# REQUEST
Find each line holding "picture" and copy it out.
## Begin
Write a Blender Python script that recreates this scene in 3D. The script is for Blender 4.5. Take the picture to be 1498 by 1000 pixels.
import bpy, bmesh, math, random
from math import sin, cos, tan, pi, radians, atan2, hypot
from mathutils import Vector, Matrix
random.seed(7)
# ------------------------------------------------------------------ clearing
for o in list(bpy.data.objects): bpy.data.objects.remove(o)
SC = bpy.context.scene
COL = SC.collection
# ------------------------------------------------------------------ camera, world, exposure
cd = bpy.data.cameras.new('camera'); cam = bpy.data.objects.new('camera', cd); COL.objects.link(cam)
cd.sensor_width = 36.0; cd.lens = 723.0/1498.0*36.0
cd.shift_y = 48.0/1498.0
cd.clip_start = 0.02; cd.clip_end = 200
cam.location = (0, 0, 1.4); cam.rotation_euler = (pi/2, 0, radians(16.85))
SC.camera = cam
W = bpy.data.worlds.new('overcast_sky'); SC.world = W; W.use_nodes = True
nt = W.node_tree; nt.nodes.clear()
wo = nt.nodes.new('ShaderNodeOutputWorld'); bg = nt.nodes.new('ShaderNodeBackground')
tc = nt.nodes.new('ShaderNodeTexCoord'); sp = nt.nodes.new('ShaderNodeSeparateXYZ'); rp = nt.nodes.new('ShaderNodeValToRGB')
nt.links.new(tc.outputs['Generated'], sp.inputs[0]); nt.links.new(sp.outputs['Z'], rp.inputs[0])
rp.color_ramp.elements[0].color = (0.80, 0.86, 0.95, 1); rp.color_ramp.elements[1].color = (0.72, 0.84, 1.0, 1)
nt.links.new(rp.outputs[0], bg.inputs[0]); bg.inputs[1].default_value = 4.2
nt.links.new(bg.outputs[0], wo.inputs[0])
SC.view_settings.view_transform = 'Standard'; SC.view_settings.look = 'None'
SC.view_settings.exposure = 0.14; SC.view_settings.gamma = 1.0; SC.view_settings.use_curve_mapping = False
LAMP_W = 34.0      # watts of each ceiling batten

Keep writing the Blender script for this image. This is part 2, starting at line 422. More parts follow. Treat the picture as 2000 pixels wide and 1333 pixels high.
## End
# TASK SOLUTION
Write a Blender Python script that recreates this scene in 3D. The script is for Blender 4.5. Take the picture to be 1498 by 1000 pixels.
Keep writing the Blender script for this image. This is part 2, starting at line 422. More parts follow. Treat the picture as 2000 pixels wide and 1333 pixels high.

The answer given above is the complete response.